Un accord de libre-échange constitue une option. Nous voulons pour le moins pouvoir entrer en discussion sur de possibles négociations. Je pense que la Suisse est un partenaire commercial important pour les Américains mais aussi un investisseur important. Les investissements suisses aux USA s’élèvent environ à 80 milliards de francs.
swissinfo: Vos visites successives en Chines et aux Etats-Unis peuvent être vues comme les premières étapes d’un changement de politique étrangère et économique de la Suisse. La Suisse n’est-elle plus intéressée par son partenaire européen?
J.D.: Si bien sûr. Ces visites sont simplement la conséquence logique des recentrages voulus par le gouvernement suisse. Notre objectif principal reste la libéralisation du commerce dans le cadre de l’OMC et avec l’Union européenne comme partenaire principal.

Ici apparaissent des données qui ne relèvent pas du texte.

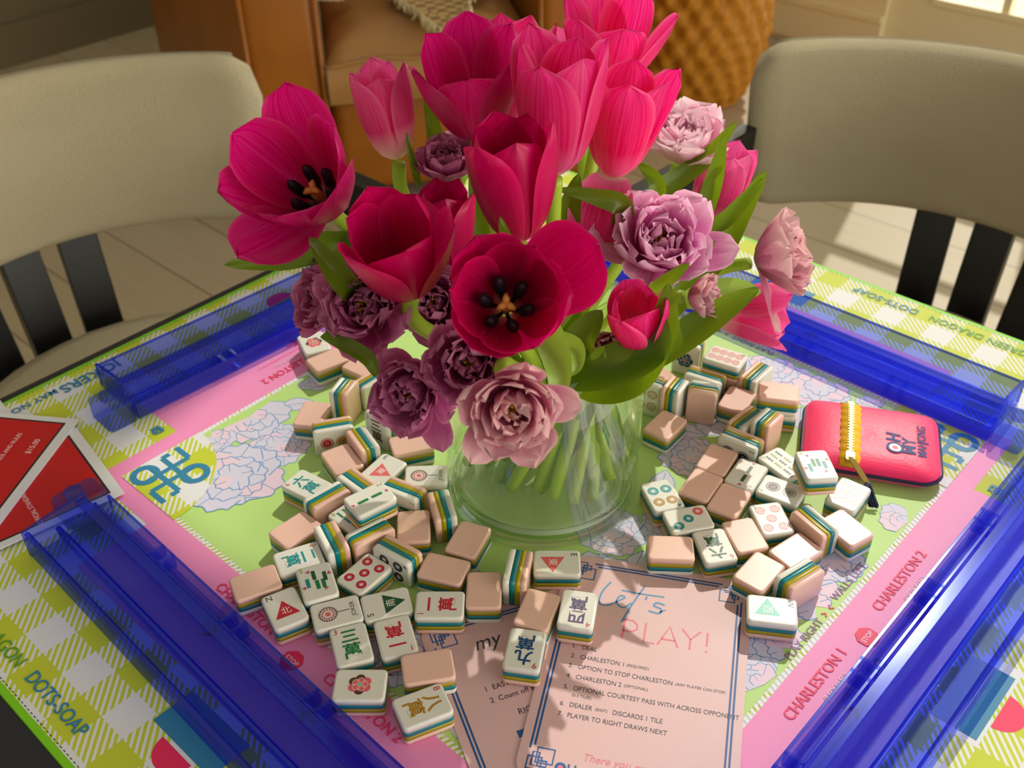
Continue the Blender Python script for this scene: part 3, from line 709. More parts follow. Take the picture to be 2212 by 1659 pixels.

Nous avons besoin de conditions favorables avec l’UE concernant le commerce et les relations économiques. En ce sens, il est très important que les citoyens suisses acceptent l’extension de la libre circulation aux dix nouveaux membres de l’Union européenne en septembre.
La Suisse a toujours défendu une approche universelle du commerce construite sur des relations bilatérales. Il est dès lors crucial d’avoir des contacts réguliers au plus haut niveau avec nos partenaires les plus importants tels que les USA.
swissinfo, interview Urs Geiser
(Traduction et adaptation de l’anglais : Mathias Froidevaux)
La Chine est le second partenaire commercial asiatique de la Suisse après le Japon.
270 entreprises suisses sont actives en Chine : elles emploient 55’000 personnes
Les investissements suisses en Chine (au 15e rang) atteignent les 5 milliards.
Le partenaire commercial le plus important de la Suisse reste l’Union européenne, avant les Etats-Unis.